La organización de Rivera podría adquirir una doble funcionalidad: recoger a los desencantados del PP y librarnos del juego desleal de ‘la puta y la Ramoneta’
Una de las consecuencias de la convulsión política española estriba, precisamente, en la pérdida de influencia general de los nacionalismos periféricos, y del catalán en particular. Hubiese sido deseable, muy deseable, que se mantuviera, si ese nacionalismo, por reivindicativo que fuera, permaneciese, como parecía, dentro del registro de la constitucionalidad, sin plantear órdagos independentistas. La sociedad española -y la catalana, como veremos el 27 de septiembre si se celebran las elecciones catalanas- ha creado anticuerpos y generado sus propias alternativas. Ciudadanos parece, claramente, ser lo uno y lo otro. Podría haberlo sido con más potencia con UPyD, pero la opción se volatilizó y no parece ya posible que vuelva a plantearse.

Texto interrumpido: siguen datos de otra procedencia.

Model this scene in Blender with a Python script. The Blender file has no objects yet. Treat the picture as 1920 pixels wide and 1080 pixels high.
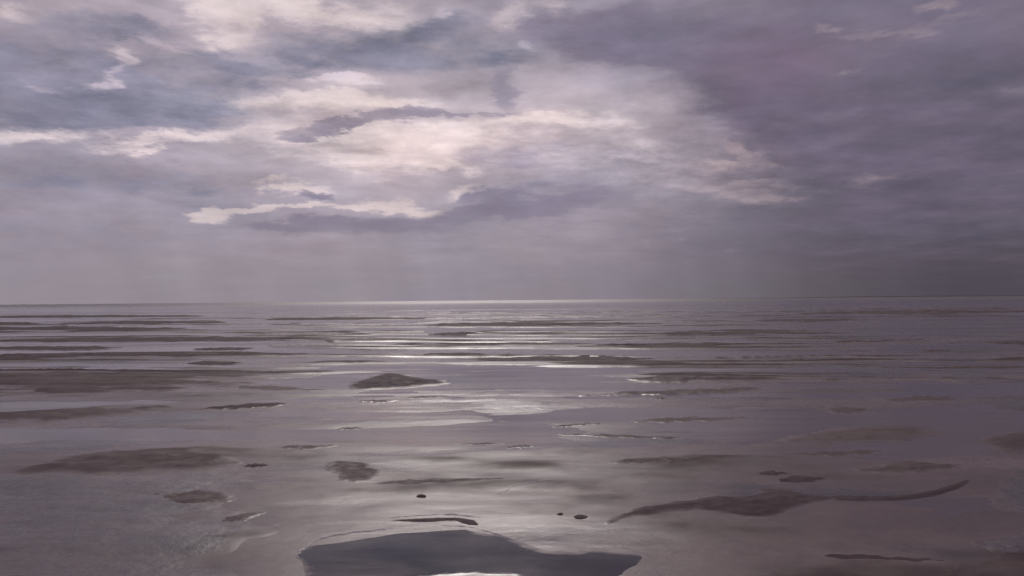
import bpy, math, random
import numpy as np
from mathutils import Vector, Matrix, Euler

# ------------------------------------------------------------------ camera, sky, sun, exposure
scene = bpy.context.scene
col = scene.collection
R = math.radians
W, H = 1920.0, 1080.0          # the photograph's frame, used to measure directions
FPX = 1507.0                   # focal length in those pixels
CAM_H = 1.65
PITCH, ROLL = 0.86, 0.50       # degrees: tipped up a little, horizon leaning

cam_data = bpy.data.cameras.new('camera')
cam_data.sensor_width = 36.0
cam_data.lens = 36.0 * FPX / W
cam_data.clip_start = 0.05
cam_data.clip_end = 40000.0
cam = bpy.data.objects.new('camera', cam_data)
col.objects.link(cam)
cam.matrix_world = (Matrix.Translation((0, 0, CAM_H)) @ Matrix.Rotation(R(90 + PITCH), 4, 'X')
                    @ Matrix.Rotation(R(-ROLL), 4, 'Z'))
scene.camera = cam
CAM_R = np.array(cam.matrix_world.to_3x3())


def ray(px, py):
    d = CAM_R @ np.array([(px - W / 2) / FPX, (H / 2 - py) / FPX, -1.0])
    return d / np.linalg.norm(d)


def azel(px, py):
    d = ray(px, py)
    return math.degrees(math.atan2(d[0], d[1])), math.degrees(math.asin(d[2]))


def ground(px, py, z=0.0):
    d = ray(px, py)
    t = (z - CAM_H) / d[2]
    return np.array([d[0] * t, d[1] * t])


SUN_AZ, SUN_EL = azel(860, 0)[0], 31.0

vs = scene.view_settings
vs.view_transform = 'Standard'
vs.look = 'None'
vs.gamma = 1.0
vs.exposure = 0.0
vs.use_curve_mapping = False
scene.render.engine = 'CYCLES'
scene.cycles.max_bounces = 3
scene.cycles.use_denoising = True
scene.cycles.use_adaptive_sampling = True
scene.cycles.adaptive_threshold = 0.02
scene.cycles.adaptive_min_samples = 8

world = bpy.data.worlds.new('World')
scene.world = world
world.use_nodes = True
wt = world.node_tree
wt.nodes.clear()


class G:
    """small helper that writes node graphs as expressions"""
    def __init__(self, tree):
        self.t = tree

    def node(self, typ, **kw):
        n = self.t.nodes.new(typ)
        for k, v in kw.items():
            setattr(n, k, v)
        return n

    def put(self, sock, v):
        if isinstance(v, bpy.types.NodeSocket):
            self.t.links.new(v, sock)
        elif v is not None:
            sock.default_value = v

    def m(self, op, a, b=None, c=None, clamp=False):
        n = self.node('ShaderNodeMath', operation=op, use_clamp=clamp)
        self.put(n.inputs[0], a)
        self.put(n.inputs[1], b)
        self.put(n.inputs[2], c)
        return n.outputs[0]

    def vm(self, op, a, b=None, scale=None):
        n = self.node('ShaderNodeVectorMath', operation=op)
        self.put(n.inputs[0], a)
        if b is not None:
            self.put(n.inputs[1], b)
        if scale is not None:
            self.put(n.inputs['Scale'], scale)
        return n.outputs['Value'] if op in ('LENGTH', 'DOT_PRODUCT') else n.outputs['Vector']

    def xyz(self, x, y, z=0.0):
        n = self.node('ShaderNodeCombineXYZ')
        for s, v in zip(n.inputs, (x, y, z)):
            self.put(s, v)
        return n.outputs[0]

    def sep(self, v):
        n = self.node('ShaderNodeSeparateXYZ')
        self.put(n.inputs[0], v)
        return n.outputs

    def ss(self, v, a, b, lo=0.0, hi=1.0):
        n = self.node('ShaderNodeMapRange', interpolation_type='SMOOTHSTEP')
        for s, x in zip(n.inputs[:5], (v, a, b, lo, hi)):
            self.put(s, x)
        return n.outputs[0]

    def lin(self, v, a, b, lo=0.0, hi=1.0):
        n = self.node('ShaderNodeMapRange', interpolation_type='LINEAR')
        for s, x in zip(n.inputs[:5], (v, a, b, lo, hi)):
            self.put(s, x)
        return n.outputs[0]

    def noise(self, v, scale, detail=4.0, rough=0.55, dist=0.0, color=False):
        n = self.node('ShaderNodeTexNoise')
        self.put(n.inputs['Vector'], v)
        n.inputs['Scale'].default_value = scale
        n.inputs['Detail'].default_value = detail
        n.inputs['Roughness'].default_value = rough
        n.inputs['Distortion'].default_value = dist
        return n.outputs['Color'] if color else n.outputs['Fac']

    def mix(self, f, a, b):
        n = self.node('ShaderNodeMix', data_type='RGBA')
        self.put(n.inputs[0], f)
        for s, v in ((n.inputs[6], a), (n.inputs[7], b)):
            if isinstance(v, tuple):
                v = (*v, 1.0)
            self.put(s, v)
        return n.outputs[2]

    def place(self, v, loc, rot, scale):
        n = self.node('ShaderNodeMapping', vector_type='TEXTURE')
        self.put(n.inputs[0], v)
        n.inputs['Location'].default_value = (*loc, 0)
        n.inputs['Rotation'].default_value = (0, 0, rot)
        n.inputs['Scale'].default_value = (*scale, 1)
        return n.outputs[0]


def srgb(r, g, b):
    f = lambda c: (c / 255 / 12.92) if c <= 10 else ((c / 255 + 0.055) / 1.055) ** 2.4
    return (f(r), f(g), f(b))


g = G(wt)
tc = g.node('ShaderNodeTexCoord')
dirv = g.vm('NORMALIZE', tc.outputs['Generated'])
dx, dy, dz = g.sep(dirv)
az = g.m('MULTIPLY', g.m('ARCTAN2', dx, dy), 180 / math.pi)
el = g.m('MULTIPLY', g.m('ARCSINE', dz), 180 / math.pi)
# a flat cloud deck overhead: its texture is squeezed towards the horizon
den = g.m('DIVIDE', 1.0, g.m('ADD', g.m('ABSOLUTE', dz), 0.11))
deck = g.xyz(g.m('MULTIPLY', dx, den), g.m('MULTIPLY', dy, den), 0.0)
n_big = g.noise(deck, 0.9, 3, 0.55, 0.0, color=True)
n_mid = g.noise(deck, 2.2, 6, 0.62)
ang = g.xyz(g.m('MULTIPLY', az, 0.09), g.m('MULTIPLY', el, 0.26), 3.7)
n_fine = g.noise(ang, 1.7, 6, 0.64, color=True)
wob = g.vm('ADD', g.vm('MULTIPLY', g.vm('SUBTRACT', n_fine, (.5, .5, .5)), (9.0, 4.2, 0)),
           g.vm('MULTIPLY', g.vm('SUBTRACT', n_big, (.5, .5, .5)), (4.0, 1.6, 0)))
pos = g.xyz(az, el, 0.0)
posw = g.vm('ADD', pos, wob)
posw_s = g.vm('ADD', pos, g.vm('MULTIPLY', g.vm('SUBTRACT', n_fine, (.5, .5, .5)), (7.0, 3.6, 0)))
fine_v, _unused, fine_w = g.sep(n_fine)
soft = g.ss(el, 0.5, 6.0)           # rain veil near the horizon smooths everything

LAST = [None]


def field(blobs, at, grow=1.45):
    """sum of soft ellipses given where they stand in the photograph: x, y, rx, ry, tilt, weight"""
    total, k = None, math.degrees(1 / FPX)
    for (x, y, rx, ry, tilt, wgt) in blobs:
        a, e = azel(x, y)
        # tie each ellipse to the one before it, so the graph is worked out in order and stays small
        dep = total if total is not None else LAST[0]
        here = at if dep is None else g.vm('ADD', at, g.vm('SCALE', (1e-7, 0, 0), scale=dep))
        p = g.place(here, (a, e), R(tilt), (rx * k * grow, ry * k * grow))
        v = g.ss(g.vm('LENGTH', p), 0.05, 1.0, wgt, 0.0)
        total = v if total is None else g.m('ADD', total, v)
    return total


def mask(f, amp, lo, hi, noise=None):
    nz = g.m('MULTIPLY', g.m('SUBTRACT', noise if noise is not None else n_mid, 0.5), amp)
    d = g.m('ADD', f, nz)
    LAST[0] = g.m('ADD', g.m('MULTIPLY', g.ss(d, lo - .1, hi + .55), .5), g.m('MULTIPLY', g.ss(d, lo + .05, hi + .05), .5))
    return LAST[0]


# clear sky far behind the overcast
sky = g.node('ShaderNodeTexSky', sky_type='NISHITA')
sky.sun_disc = False
sky.sun_elevation = R(SUN_EL)
sky.sun_rotation = R(SUN_AZ)
sky.air_density = 1.5
sky.dust_density = 1.0
clear = g.vm('SCALE', sky.outputs[0], scale=0.05)

# overcast: paler on the sun's side, a rain cloud to the east
side = g.ss(g.vm('DOT_PRODUCT', g.vm('ADD', pos, g.vm('SCALE', wob, scale=0.8)), (1.0, -0.10, 0)), 1.0, 26.0)
base = g.mix(side, srgb(154, 147, 160), srgb(93, 88, 103))
base = g.mix(g.m('MULTIPLY', g.ss(fine_w, .3, .75), .35), base, g.mix(side, srgb(178, 170, 180), srgb(118, 110, 124)))
c = g.mix(0.985, clear, base)

glow = field([(740, 265, 370, 115, 0, 0.95), (520, 40, 400, 110, 0, .5), (1150, 220, 230, 110, -15, .5)], posw, 1.5)
c = g.mix(g.m('MULTIPLY', glow, 0.78, clamp=True), c, srgb(210, 196, 199))

# bright cream breaks
brightA = field([
    (560, 18, 260, 34, 0, 1.2), (425, 70, 80, 56, -30, 1.0), (30, 22, 110, 24, 0, .8), (225, 118, 28, 44, 0, .9),
    (150, 165, 90, 12, 8, .6), (640, 152, 85, 13, 0, .9), (620, 195, 250, 22, 3, 1.1), (760, 262, 290, 46, 0, 1.05),
    (80, 258, 170, 20, 3, .65), (330, 258, 140, 14, 12, .7), (860, 315, 150, 14, -20, .8), (1120, 225, 160, 22, -4, .6),
    (1010, 228, 90, 12, 0, .6), (1250, 285, 170, 26, -14, .55), (1400, 272, 80, 16, -36, .5), (1390, 310, 130, 16, -10, .45),
    (955, 32, 45, 32, 20, .6), (1040, 12, 55, 22, 10, .7), (680, 300, 200, 40, 0, .35)], posw_s)
mA = mask(brightA, 2.4, 0.24, 0.92)
creamA = g.mix(g.ss(side, 0, .55), srgb(230, 216, 214), srgb(184, 168, 168))
c = g.mix(g.m('MULTIPLY', mA, 1.05, clamp=True), c, creamA)

# slate blue cloud masses
darkA = field([
    (60, 130, 190, 80, 0, 1.0), (215, 45, 150, 36, 0, .9), (20, 200, 180, 36, 0, 1.0), (290, 195, 190, 44, 0, 1.0),
    (400, 140, 140, 34, -5, .7), (500, 128, 110, 30, 0, .8), (620, 92, 190, 32, -3, .8), (780, 50, 150, 42, 0, .85),
    (800, 125, 190, 38, 0, .7), (950, 100, 120, 50, 0, .6), (180, 325, 330, 34, 0, .75), (0, 420, 260, 70, 0, .35)], posw_s)
mD = mask(darkA, 2.6, 0.26, 0.85)
slate = g.mix(g.ss(fine_v, .25, .75), srgb(117, 118, 134), srgb(152, 149, 165))
c = g.mix(g.m('MULTIPLY', mD, 1.2, clamp=True), c, slate)

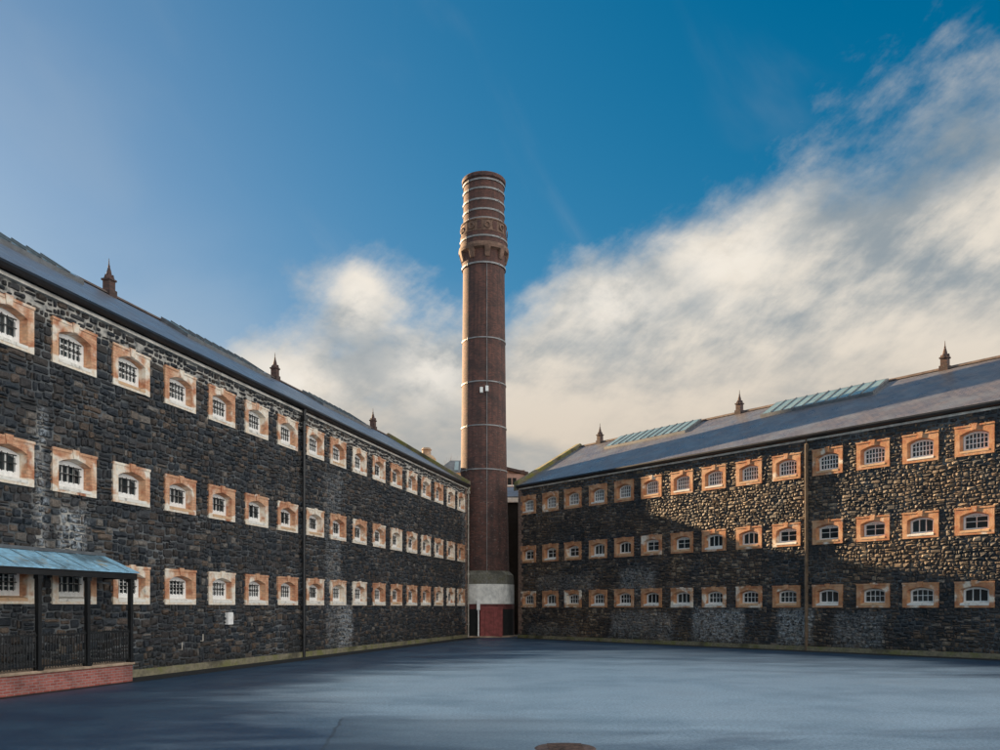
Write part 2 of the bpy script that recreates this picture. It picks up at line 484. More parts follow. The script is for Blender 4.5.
M['porchsheet'] = moss_mat('weathered_porch_sheet', (.34, .64, .85), (.36, .34, .26), (.54, .70))  # reflected sky painted as the blue base, tan dirt patches over it
M['porchsheet'].node_tree.nodes['Principled BSDF'].inputs['Roughness'].default_value = .4
M['porch_old'] = simple('porch_roof_sheet', (.20, .40, .52), .33, var=.3, scale=1.2)
M['tanwall'] = simple('tan_render', (.42, .29, .17), .9, var=.3, scale=1.2, bump=.3)
M['pinkwall'] = simple('pink_sandstone', (.42, .27, .22), .9, var=.3, scale=1.2, bump=.3)
M['darkwall'] = simple('dark_inner_wall', (.012, .012, .012), .9, var=.3)
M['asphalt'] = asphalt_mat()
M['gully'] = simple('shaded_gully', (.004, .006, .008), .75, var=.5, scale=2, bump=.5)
M['rust'] = simple('rusty_iron_cover', (.10, .06, .045), .7, var=.6, scale=9, bump=.6)
M['bark'] = simple('twig_bark', (.22, .15, .11), .9, var=.3)


# ------------------------------------------------------------------ mesh helpers
class MB:
    def __init__(s): s.v = []; s.f = []

    def quad(s, a, b, c, d):
        i = len(s.v); s.v += [a, b, c, d]; s.f.append((i, i + 1, i + 2, i + 3)); return s

    def box(s, x0, x1, y0, y1, z0, z1):
        i = len(s.v)
        s.v += [(x0, y0, z0), (x1, y0, z0), (x1, y1, z0), (x0, y1, z0), (x0, y0, z1), (x1, y0, z1), (x1, y1, z1), (x0, y1, z1)]
        s.f += [tuple(i + k for k in q) for q in ((0, 3, 2, 1), (4, 5, 6, 7), (0, 1, 5, 4), (1, 2, 6, 5), (2, 3, 7, 6), (3, 0, 4, 7))]
        return s

    def prism(s, prof, axis_pts):
        """loft the same ring 'prof' (list of 3D offset tuples) along axis_pts"""
        base = len(s.v); n = len(prof)
        for p in axis_pts:
            for q in prof: s.v.append((p[0] + q[0], p[1] + q[1], p[2] + q[2]))
        for k in range(len(axis_pts) - 1):
            for j in range(n):
                a = base + k * n + j; b2 = base + k * n + (j + 1) % n
                s.f.append((a, b2, b2 + n, a + n))
        s.f.append(tuple(base + j for j in range(n))[::-1])
        s.f.append(tuple(base + (len(axis_pts) - 1) * n + j for j in range(n)))
        return s

    def hexa(s, p):
        i = len(s.v); s.v += list(p)
        s.f += [tuple(i + k for k in q) for q in ((0, 3, 2, 1), (4, 5, 6, 7), (0, 1, 5, 4), (1, 2, 6, 5), (2, 3, 7, 6), (3, 0, 4, 7))]
        return s

    def tube(s, p0, p1, r0, r1=None, n=10):
        r1 = r0 if r1 is None else r1
        p0 = Vector(p0); p1 = Vector(p1); d = (p1 - p0).normalized()
        a = d.orthogonal().normalized(); b = d.cross(a)
        i = len(s.v)
        for p, r in ((p0, r0), (p1, r1)):
            for k in range(n):
                an = 2 * math.pi * k / n
                s.v.append(tuple(p + a * math.cos(an) * r + b * math.sin(an) * r))
        for k in range(n): s.f.append((i + k, i + (k + 1) % n, i + n + (k + 1) % n, i + n + k))
        s.f.append(tuple(i + k for k in range(n))[::-1]); s.f.append(tuple(i + n + k for k in range(n)))
        return s

    def lathe(s, prof, n=72, a0=0, a1=2 * math.pi, cx=0, cy=0):
        i = len(s.v); full = abs(a1 - a0 - 2 * math.pi) < 1e-6
        m = n if full else n + 1
        for (r, z) in prof:
            for k in range(m):
                an = a0 + (a1 - a0) * k / n
                s.v.append((cx + r * math.cos(an), cy + r * math.sin(an), z))
        for j in range(len(prof) - 1):
            for k in range(n):
                k2 = (k + 1) % m if full else k + 1
                s.f.append((i + j * m + k, i + j * m + k2, i + (j + 1) * m + k2, i + (j + 1) * m + k))
        return s

    def build(s, name, mat, parent=None, smooth=False, loc=None):
        me = bpy.data.meshes.new(name)
        me.from_pydata(s.v, [], s.f); me.update()
        me.materials.append(mat)
        if smooth: me.polygons.foreach_set('use_smooth', [True] * len(me.polygons))
        o = bpy.data.objects.new(name, me)
        col.objects.link(o)
        if parent is not None: o.parent = parent
        if loc is not None: o.location = loc
        return o


def bevel(o, w=.01, seg=1):
    b = o.modifiers.new('bevel', 'BEVEL'); b.width = w; b.segments = seg; b.limit_method = 'ANGLE'
    return o


def empty(name, label, cat, loc=(0, 0, 0), rz=0, group=None):
    o = bpy.data.objects.new(name, None); col.objects.link(o)
    o.location = loc; o.rotation_euler = (0, 0, rz); o.empty_display_size = .3
    o['label'] = label; o['category'] = cat
    if group: o['group'] = group
    return o


# ------------------------------------------------------------------ ground
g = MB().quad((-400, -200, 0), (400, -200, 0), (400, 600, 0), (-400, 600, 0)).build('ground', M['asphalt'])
g['kind'] = 'structure'

# ------------------------------------------------------------------ wall geometry
# left wing: origin at the foot of the perpendicular, +x runs away from the camera, +y into the building
LORG = (-CA * DL, SA * DL, 0); LROT = math.atan2(CA, SA)
LEND = (60.0 - SA * DL) / CA
# right wing: origin at the far corner, +x runs towards the camera
zc = 59.7
foot = (CB * DR, SB * DR)
s_ = (zc - foot[1]) / CB
RORG = (foot[0] - SB * s_, zc, 0); RROT = math.atan2(-CB, SB)


def tl(px, D=DL):           # pixel column -> distance along the left wall
    z = F * D / (CA * (723 - px))
    return (z - SA * D) / CA


def tr(px, D=DR):           # pixel column -> distance from the corner along the right wall
    z = F * D / (CB * (px + 169))
    return (zc - z) / CB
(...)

Por consiguiente, la organización de Rivera podría adquirir una doble funcionalidad: recoger a los desencantados del PP -que son muchos, aunque también de otros partidos- y librarnos del juego desleal de “la puta y la Ramoneta” comportándose como un aliado fiel al sistema constitucional que ayude en la gobernación a quien corresponda en función de los resultados electorales. Puede ser paradójico pero constituye una justicia histórica: que desde la propia Cataluña surja una alternativa al papel que en el tablero nacional desempeñaba -y nunca volverá ya a hacerlo- Convergència i Unió.